No doubt, one should pause the video after reading this question. While I agree that your procedure is correct for determining the answers to parts a, b, and c; there is no way on God's Earth that s(t) represents the position for a car! I solved the problem and then asked myself the question, "What's going on such that the velocity and acceleration are each initially negative?" Is the car backing up with increasing speed? That's not reasonable. The remaining alternative is that s'(t) represents a closing speed since "the car" experiences its minimum velocity at t = 9 seconds but has positive acceleration thereafter until it stops at t = 15 seconds. (Velocity and acceleration having opposite signs indicates the vehicle is slowing down.
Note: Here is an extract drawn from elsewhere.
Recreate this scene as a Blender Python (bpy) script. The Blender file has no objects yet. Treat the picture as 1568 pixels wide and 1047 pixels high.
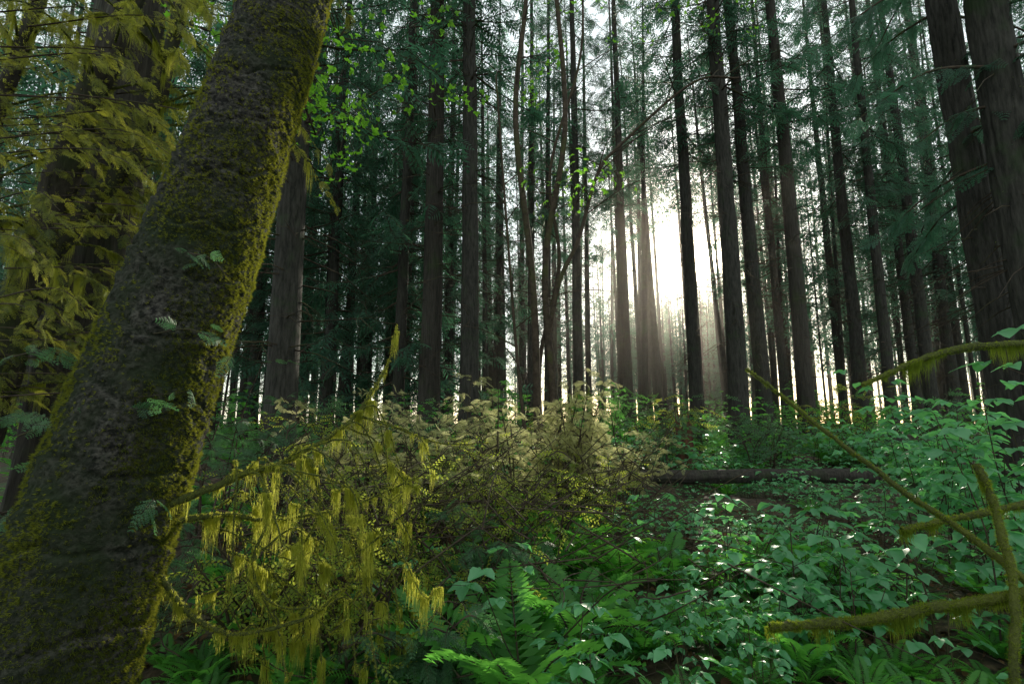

Therefore, s'(t) must represent a rate of closure, which makes sense if approaching a stop sign.) Even taking this into account, the minimum velocity [maximum closure rate], v(t = 9 seconds) = - 3888 m/s, nearly twice as fast as the fastest vehicle speed ever recorded; the 3 October 1967 flight of the X-15, top speed 4520 miles per hour.

at t = 9, a is zero, that does not mean breaks are applied as when breaks are applied acceleration decreases, does not become zero.

excellent explaination

very nice explanation sir.

Nice initiative....keep it up

thanks for the lecture.